Starting with the first line of the data below, copy each line up to and including the one containing "0.06), 0.01), m.tan_board)". Pictures stay out.
====
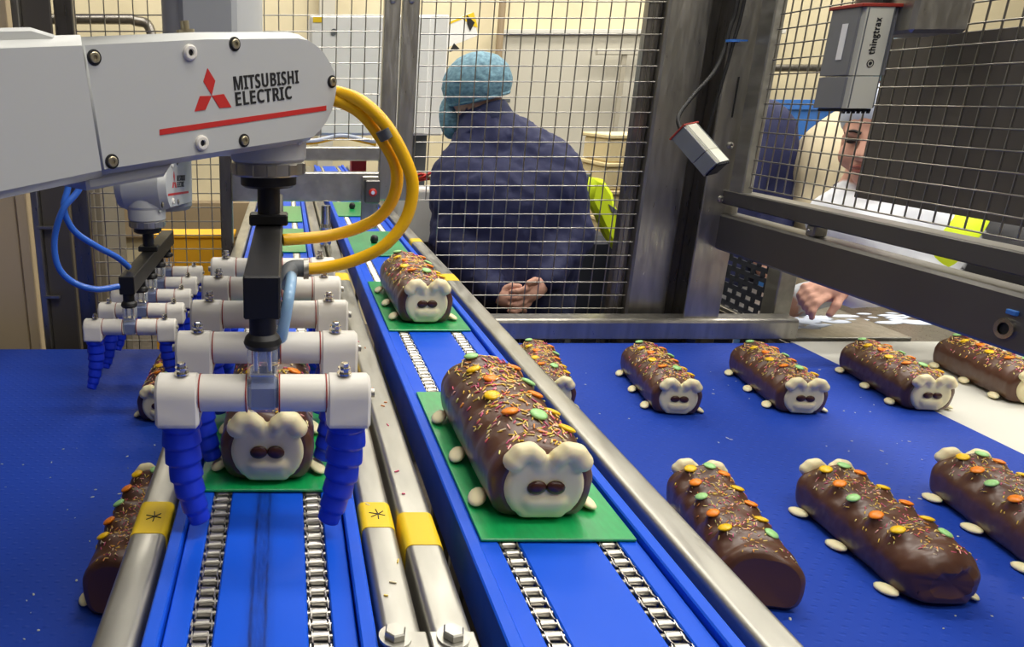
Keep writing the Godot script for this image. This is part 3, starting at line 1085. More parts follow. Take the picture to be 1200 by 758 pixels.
func make_room() -> void:
	var x0 := -3.2
	var x1 := 5.2
	var z0 := -5.0
	var z1 := 2.4
	shell("floor", abox(Vector3(x0, FLOOR_Y - 0.1, z0), Vector3(x1, FLOOR_Y, z1)), m.floor_grey)
	shell("ceiling", abox(Vector3(x0, CEIL_Y, z0), Vector3(x1, CEIL_Y + 0.1, z1)), m.ceiling_white)
	shell("wall_back", abox(Vector3(x0 - 0.1, FLOOR_Y, z0 - 0.1), Vector3(x1 + 0.1, CEIL_Y, z0)), m.wall_cream)
	shell("wall_front", abox(Vector3(x0 - 0.1, FLOOR_Y, z1), Vector3(x1 + 0.1, CEIL_Y, z1 + 0.1)), m.wall_far)
	shell("wall_left", abox(Vector3(x0 - 0.1, FLOOR_Y, z0), Vector3(x0, CEIL_Y, z1)), m.wall_far)
	shell("wall_right", abox(Vector3(x1, FLOOR_Y, z0), Vector3(x1 + 0.1, CEIL_Y, z1)), m.wall_far)
	shell("trim_1", abox(Vector3(x0, -0.52, z0), Vector3(0.6, -0.27, z0 + 0.06), 0.01), m.tan_board)


func make_belts() -> void:
	for q in [["left", -1.6, -0.165, -1.896], ["right", 0.40, 1.405, -1.948]]:
		var t := thing("belt_conveyor", "dark blue textured belt on the left below the second gripper" if q[0] == "left" else "wide blue textured belt on the right carrying two rows of cakes", "conveyor", Vector3((q[1] + q[2]) * 0.5, BELT_Y, (q[3] + 0.4) * 0.5))
		var w: float = (q[2] - q[1]) * 0.5
		var l: float = (0.4 - q[3]) * 0.5
		var st := surf()
		prism(st, [Vector2(-l, -0.03), Vector2(-l + 0.012, -0.006), Vector2(-l + 0.03, 0), Vector2(l, 0), Vector2(l, -0.06), Vector2(-l + 0.03, -0.06), Vector2(-l + 0.01, -0.052)], -w, w, Transform3D(Basis(Vector3(0, 0, 1), Vector3(0, 1, 0), Vector3(1, 0, 0)), Vector3.ZERO), 0.0, -1, false)
		obj("belt", st, m.belt, t)
		bar_part("bed_frame", Vector3(-w + 0.02, -0.14, -l + 0.05), Vector3(w - 0.02, -0.061, l), m.steel_dark, t)
		for sx in [-1.0, 1.0]:
			for z in [-l + 0.25, l - 0.3]:
				bar_part("leg", Vector3(sx * (w - 0.08) - 0.03, FLOOR_Y - BELT_Y, z - 0.03), Vector3(sx * (w - 0.08) + 0.03, -0.14, z + 0.03), m.steel_dark, t)
	crumbs(Vector2(-0.75, -1.3), Vector2(-0.22, -0.6), BELT_Y, 70, "pale crumbs and scuffs scattered over the left blue belt")
	crumbs(Vector2(0.55, -1.75), Vector2(1.36, -0.7), BELT_Y, 110, "pale crumbs scattered over the right blue belt between the cakes")
	# stainless end bar across the far end of the right belt
	var e := thing("end_bar", "folded stainless bar across the far end of the right belt", "bar", Vector3(0.9, BELT_Y, -1.98))
	var st := surf()
	prism(st, [Vector2(-0.03, 0.058), Vector2(0.020, 0.058), Vector2(0.027, 0.055), Vector2(0.030, 0.048), Vector2(0.030, 0.002), Vector2(0.022, -0.002), Vector2(0.022, 0.046), Vector2(-0.03, 0.049)], -0.53, 0.53, Transform3D(Basis(Vector3(0, 0, 1), Vector3(0, 1, 0), Vector3(1, 0, 0)), Vector3.ZERO), 0.0, -1, false)
	obj("folded_sheet", st, m.steel, e)
	for x in [-0.42, 0.44]:
		bar_part("bracket", Vector3(x - 0.03, FLOOR_Y - BELT_Y, -0.028), Vector3(x + 0.03, 0.049, 0.0), m.steel_dark, e)
	# packing table with a cream mat beyond the belt
	var t := thing("packing_table", "stainless packing table with a cream mat right of the blue belt", "table", Vector3(1.75, BELT_Y, -1.4))
	bar_part("table_top", Vector3(-0.335, -0.03, -1.15), Vector3(0.6, -0.012, 1.2), m.steel_dark, t)
	bar_part("mat", Vector3(-0.342, -0.0115, -0.54), Vector3(0.28, -0.002, 1.2), m.mat_cream, t, 0.002)
	bar_part("raised_edge", Vector3(-0.335, -0.0118, -1.15), Vector3(0.02, 0.001, -0.565), m.steel, t, 0.002)
	for q in [[-0.28, -1.05], [0.5, -1.05], [-0.28, 1.1], [0.5, 1.1]]:
		bar_part("leg", Vector3(q[0] - 0.025, FLOOR_Y - BELT_Y, q[1] - 0.025), Vector3(q[0] + 0.025, -0.03, q[1] + 0.025), m.steel_dark, t)
	for q in [[Vector3(1.60, BELT_Y + 0.001, -2.12), 34, 0.15, "white smears of icing on the steel table by the hand"], [Vector3(1.93, BELT_Y - 0.0115, -2.16), 26, 0.12, "white smears of icing on the steel table under the long beam"]]:
		st = surf()
		for i in q[1]:
			var r := rng.randf_range(0.010, 0.03)
			blob(st, Vector3(rng.randfn(0, q[2] * 0.5), 0.0, rng.randfn(0, 0.035)), Vector3(r * 1.6, 0.0016, r * 0.6), Basis(Vector3.UP, rng.randf_range(-0.3, 0.3)), 4, 9)
		var o := obj("icing_smear", st, m.cap_white, self, Transform3D(Basis(), q[0]))
		tag(o, q[3], "icing")
		stuff(o)


func make_line() -> void:
	var lt := make_track("conveyor_track", -0.0205, "narrow blue conveyor track running under the near gripper")
	make_track("conveyor_track", 0.256, "blue conveyor track with two cakes on green plates, right of the paired rails")
	var st := surf()
	var im := Image.create(32, 512, false, Image.FORMAT_RGBA8)
	for y in 512:
		for x in 32:
			var v := exp(-pow((x - 15.5) / 8.0, 2.0)) * 0.42 + 0.5 * exp(-pow((x - 10.5 - 1.5 * sin(y * 0.05)) / 1.4, 2.0)) + 0.4 * exp(-pow((x - 20.0) / 1.2, 2.0))
			v *= 0.55 + 0.45 * noise.get_noise_2d(x * 60.0, y * 9.0) + 0.3 * noise.get_noise_2d(x * 20.0, y * 2.0)
			im.set_pixel(x, y, Color(0.05, 0.06, 0.10, clampf(v, 0.0, 0.8) * clampf(minf(y, 511 - y) / 60.0, 0.0, 1.0) * clampf(minf(x, 31 - x) / 4.0, 0.0, 1.0)))
	var gm := mat("grease", Color.WHITE, 0.5)
	gm.transparency = BaseMaterial3D.TRANSPARENCY_ALPHA
	gm.albedo_texture = ImageTexture.create_from_image(im)
	for q in [[0, 0], [1, 0], [1, 1], [0, 0], [1, 1], [0, 1]]:
		st.set_uv(Vector2(q[0], q[1]))
		st.add_vertex(Vector3(-0.020 + 0.036 * q[0], -0.0012, -2.0 + 2.1 * q[1]))
	obj("grease_streak", st, gm, lt).set_meta("label", "dark grease streak along the bed")
	var names := ["left chain of the track under the near gripper", "right chain of the track under the near gripper", "left chain of the track carrying two cakes on plates", "right chain of the track carrying two cakes on plates"]
	for i in 4:
		make_chain([-0.0205 - 0.047, -0.0205 + 0.047, 0.256 - 0.047, 0.256 + 0.047][i], "steel roller " + names[i])
	make_rail(-0.132, 0.034, "steel rail along the left blue belt with a marked yellow tape band", [[-0.66, -0.604, 1], [-1.75, -1.69]])
	make_rail(0.0885, 0.032, "left one of the paired steel rails between the tracks, with marked tape", [[-0.659, -0.614, 1], [-1.09, -1.02]])
	make_rail(0.1275, 0.034, "right one of the paired steel rails between the tracks", [[-0.64, -0.585], [-1.68, -1.61]])
	make_rail(0.376, 0.034, "steel rail between the cake track and the right blue belt", [[-1.67, -1.605], [-2.12, -2.07]])
	var j := thing("rail_joint", "flat steel joint plate with two hex bolts across the paired rails", "bracket", Vector3(0.108, 0.0055, -0.455))
	bar_part("plate", Vector3(-0.034, -0.0005, -0.012), Vector3(-0.001, 0.003, 0.03), m.steel_rail, j, 0.001)
	bar_part("plate", Vector3(0.001, -0.0005, -0.012), Vector3(0.036, 0.003, 0.03), m.steel_rail, j, 0.001)
	for x in [-0.026, 0.018]:
		st = surf()
		hex_bolt(st, Vector3(x, 0.003, -0.004), 0.0085, 0.0085)
		obj("hex_bolt", st, m.steel_rail, j)
	# green plates
	var plates := [[0.256, -0.777, "green plate under the cake nearest on the right track"], [0.256, -1.425, "green plate under the second cake on the right track"], [0.253, -2.07, "empty green plate with a dark peg, third along the right track"], [0.252, -2.74, "farthest empty green plate with a dark peg, near the crossbar"], [-0.0205, -0.868, "green plate under the cake between the gripper fingers"], [-0.0205, -2.12, "empty green plate on the track beyond the near gripper"], [-0.0205, -2.62, "farthest green plate on the track under the near gripper"]]
	for p in plates:
		var long := 0.36
		var t := thing("carrier_plate", p[2], "plate", Vector3(p[0], 0.0, p[1]), "green carrier plates")
		bar_part("sheet", Vector3(-0.0735, 0.0, -long * 0.5), Vector3(0.0735, 0.0035, long * 0.5), m.plate_green, t, 0.0008)
	for q in [[Vector3(0.2495, 0.0035, -2.06), "dark round peg standing on the third green plate"], [Vector3(0.2436, 0.0035, -2.73), "dark round peg standing on the farthest green plate"]]:
		st = surf()
		lathe(st, [Vector2(0, 0), Vector2(0.008, 0.0), Vector2(0.0115, 0.008), Vector2(0.0105, 0.017), Vector2(0.006, 0.022), Vector2(0, 0.023)], 16, Transform3D(), true)
		tag(obj("peg", st, m.cable_black, self, Transform3D(Basis(), q[0])), q[1], "peg")
	var pin := thing("steel_pin", "upright steel pin in front of the crossbar between the rails", "pin", Vector3(0.108, 0.0056, -2.02))
	st = surf()
	lathe(st, [Vector2(0, 0), Vector2(0.016, 0), Vector2(0.016, 0.05), Vector2(0.013, 0.06), Vector2(0.013, 0.11), Vector2(0, 0.11)], 16)
	obj("shaft", st, m.chrome, pin)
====
EXERCISE SOLUTION
Keep writing the Godot script for this image. This is part 3, starting at line 1085. More parts follow. Take the picture to be 1200 by 758 pixels.
func make_room() -> void:
	var x0 := -3.2
	var x1 := 5.2
	var z0 := -5.0
	var z1 := 2.4
	shell("floor", abox(Vector3(x0, FLOOR_Y - 0.1, z0), Vector3(x1, FLOOR_Y, z1)), m.floor_grey)
	shell("ceiling", abox(Vector3(x0, CEIL_Y, z0), Vector3(x1, CEIL_Y + 0.1, z1)), m.ceiling_white)
	shell("wall_back", abox(Vector3(x0 - 0.1, FLOOR_Y, z0 - 0.1), Vector3(x1 + 0.1, CEIL_Y, z0)), m.wall_cream)
	shell("wall_front", abox(Vector3(x0 - 0.1, FLOOR_Y, z1), Vector3(x1 + 0.1, CEIL_Y, z1 + 0.1)), m.wall_far)
	shell("wall_left", abox(Vector3(x0 - 0.1, FLOOR_Y, z0), Vector3(x0, CEIL_Y, z1)), m.wall_far)
	shell("wall_right", abox(Vector3(x1, FLOOR_Y, z0), Vector3(x1 + 0.1, CEIL_Y, z1)), m.wall_far)
	shell("trim_1", abox(Vector3(x0, -0.52, z0), Vector3(0.6, -0.27, z0 + 0.06), 0.01), m.tan_board)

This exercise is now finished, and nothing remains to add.